Vitmon Vitanalitanet

At 85 Vitmon Vitanalitanet walks with a bent back and a cane for support.  Despite the surrounding loud voices and commotion she manages to push her way through the crowd in an amazingly elegant manner.  She looks like the typical grandmother with her pink-knit sweater and large circular glasses.  Her hair is a mesh of white and gray; nothing about her could convey all the changes that she’s lived through.

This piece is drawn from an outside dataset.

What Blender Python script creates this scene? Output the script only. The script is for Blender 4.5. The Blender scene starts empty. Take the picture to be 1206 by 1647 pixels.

Her fingers are adorned with gold rings and her necklace with ancient heirlooms.  She slowly moves the rings as her mind seems to wonder and reflect on matters unstated.   It’s hard to imagine that not so long ago she was once an eager little girl who liked to frolic about in the fields.  On we go into the mind of Vitmon and the story of how all these jewels came to be.

 

 

I was very young when there were a lot of economical changes around the age of twenty or thirty.  I didn’t feel anything.  When the Japanese came into Thailand I didn’t know it would cause me so much turmoil but oh-ho.  The economy rose greatly, it was even good when they came and declared war.  We bartered with the Japanese and our profit was really high, more than abundant.  It was everywhere; everyone was floating in money.  It made my life hectic because I didn’t know what to do with all the money I was making. 

 

Everyone would get so many things for free or at least with good profit.  For instance, a bag of fried bananas would be six dollars but the Japanese would give it to me for five dollars.  I opened my own store and had empty rooms that I turned into business rooms.  I sold almost everything to the Japanese and I made good profit.  Upon their death each of their friends would get a house.  When the Japanese lost the war they had to return to their country so they gave all their stuff out for free.  They gave out all their money, houses, and clothes…they would give it all out.  The king opened casinos and so on, all for free.  He made all gambling legal because he didn’t want us to stress.  Everybody rushed to play; even I went.  Our lives were better as the economy improved.  Day by day that’s all we did; it relieved stress. 

 

The Japanese were really good people but the Thai people cheated like crazy.  If burglars were caught they’d be drowned to death.  The Japanese would have oil or whatever liquid forced down the burglars throat unit they choked to death.  If they stole a bike they would get nails put into their knee sockets or a hammer would pound off their legs.  Some people would get shots on the ends of their nerves so you couldn’t walk and become paralyzed or they’d burn you.  They’d make the fire big and red.  Other times they tied the people to poles on the edges of the ocean and wait for the water to rise, then they’d die because the chains kept them from moving.  I’m telling you what I’ve seen.  If they caught you you’d die on the spot, no question -do not steal.  This is the truth, I’m not lying I saw it.  I lived across the river from the Japanese. 

 

In later years the people were better but the economy was bad.  The Japanese printed their money in their own money system.  They burned our banks because they had no use.  They burned it all; our money was worthless.  The government later came in and controlled the money.  The Japanese people brought more business so when they left the economy wasn’t good.  The economy was so bad everyone kept their money to themselves.  The rich people didn’t trust the banks, they never did.  We stuffed all our money under our beds.

 

After some years life was all normal.  Before all the chaos my business was trading, I continued to do the same after everything died down.  The king even died because he used too much money.  He had hundreds of wives and using his money drained him of his energy.  It’s true.  It’s true.  It was all for the money.  If you ask why all these events, I’ll say it’s because the money.  This is my life.  It was good.  I had enough money.